OHHH, and it wasn't hot enough in this cauldron, so they made us wear Colonel-Sanders-style black ribbon bow ties. This was the South, after all, and we were gentlemen. Greasy gentlemen.

The ties were designed to keep the steam inside our shirts, but as soon as we were out of sight of any 'manager', we would disconnect the tie from one side of our collar and let it dangle from the other like a tragically crippled black bird with a broken wing.

But, like I said, before all this I was fifteen with Royal Castle far off in the future. It was then that I discovered buses. The part of Miami where I lived at this point is called Carol City. Just a few years before we moved there, it was called 'The Everglades' which is a euphemism for 'The Swamp'. But they cut some canals and drained it and
voilà cheap land! But by the time we got there, it was built up enough to have service from two bus lines.

And if you were a fifteen year old with no other means of transport, the bus was a gift from heaven. One of the lines was the Haulover Beach Bus.

This picture is sort of what it looked like. Somebody captured some old buses from the 1940s and ran them into the ground for us. Just a couple of blocks from my house was the absolute end of the line, but you could get on there and ride all the way to the beach for a quarter.

There was no air conditioning but we all rode in our bathing suits anyway. It was a real treat, because even though my brother and I grew up in Miami, my family went to the beach very rarely. I guess my parents weren't big beach-goers.

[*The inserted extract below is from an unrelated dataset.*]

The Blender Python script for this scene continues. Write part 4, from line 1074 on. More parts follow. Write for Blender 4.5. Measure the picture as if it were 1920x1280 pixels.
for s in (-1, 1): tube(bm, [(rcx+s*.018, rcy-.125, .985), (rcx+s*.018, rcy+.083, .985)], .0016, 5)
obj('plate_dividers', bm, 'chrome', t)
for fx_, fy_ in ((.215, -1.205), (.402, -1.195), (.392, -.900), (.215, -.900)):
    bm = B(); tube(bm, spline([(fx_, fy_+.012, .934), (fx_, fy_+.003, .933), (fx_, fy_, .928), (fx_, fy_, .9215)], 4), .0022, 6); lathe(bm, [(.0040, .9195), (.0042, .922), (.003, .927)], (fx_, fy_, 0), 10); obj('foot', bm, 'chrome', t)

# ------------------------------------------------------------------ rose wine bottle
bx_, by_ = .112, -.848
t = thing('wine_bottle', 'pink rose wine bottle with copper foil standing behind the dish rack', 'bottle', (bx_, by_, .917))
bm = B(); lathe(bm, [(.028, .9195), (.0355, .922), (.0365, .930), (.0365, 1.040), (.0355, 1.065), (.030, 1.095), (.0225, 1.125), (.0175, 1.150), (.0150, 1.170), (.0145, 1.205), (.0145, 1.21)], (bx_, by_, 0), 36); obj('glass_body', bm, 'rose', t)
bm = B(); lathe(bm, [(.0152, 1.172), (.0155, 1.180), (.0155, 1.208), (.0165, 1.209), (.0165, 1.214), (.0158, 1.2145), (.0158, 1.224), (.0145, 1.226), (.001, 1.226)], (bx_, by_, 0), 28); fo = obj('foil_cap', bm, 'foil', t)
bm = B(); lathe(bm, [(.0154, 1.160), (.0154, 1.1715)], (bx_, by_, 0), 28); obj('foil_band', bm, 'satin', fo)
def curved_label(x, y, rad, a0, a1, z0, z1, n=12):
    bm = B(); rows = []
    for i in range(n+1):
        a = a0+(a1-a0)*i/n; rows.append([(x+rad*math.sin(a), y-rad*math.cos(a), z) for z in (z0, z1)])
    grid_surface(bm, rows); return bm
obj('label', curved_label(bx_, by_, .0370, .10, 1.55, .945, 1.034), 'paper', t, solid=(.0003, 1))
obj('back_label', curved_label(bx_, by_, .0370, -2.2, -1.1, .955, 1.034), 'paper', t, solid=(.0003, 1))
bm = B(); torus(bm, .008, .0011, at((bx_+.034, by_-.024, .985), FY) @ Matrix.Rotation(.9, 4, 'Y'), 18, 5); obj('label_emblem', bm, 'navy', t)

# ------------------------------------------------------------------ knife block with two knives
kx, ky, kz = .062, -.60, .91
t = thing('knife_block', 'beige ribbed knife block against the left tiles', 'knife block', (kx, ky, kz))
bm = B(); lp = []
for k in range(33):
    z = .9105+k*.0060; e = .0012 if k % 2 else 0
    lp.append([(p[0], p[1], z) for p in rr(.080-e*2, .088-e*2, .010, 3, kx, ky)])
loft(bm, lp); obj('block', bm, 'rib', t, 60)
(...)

Haulover (get it... Haul - Over) is a beautiful beach, this is how it looked a couple of years ago.

My eldest (not old) daughter, Leah visited Haulover as a baby, here's a shot of her just before she dove into the surf.


So since Leah had been there so much, we had to take Heather to Haulover as well when we went down for a visit. Look how cute these people are! Heather with her little hat and Leah hoping not to drown this time and look at Deb just a few months after giving birth! See what happens when you're poor and have no food.

So, Deb put Heather down in the sand and she immediately grabbed a handful of beach sand and ate it. Yay, Heather!

Fortunately, the sand there isn't the sticky crap they have at the Jersey shore, it's larger pieces of broken shell, so we were able to get most of it out of her mouth. Well, some of it, anyway.

I know I can't leave you hanging, so we'll talk about the other bus line in a future post. I know you can hardly wait.

2 comments:

Leah Kleylein said...

I can't help but notice in the pictures that you chose to purchase a BLACK inner tube for me to use in the hot florida sun. some sort of life lesson there? hmmmm?????? HMMMMM????????

Dave said...

I think when we lived in Carol City and took the Haulover to the beach it took about four hours and ten transfers! Maybe I'm exaggerating, but maybe not!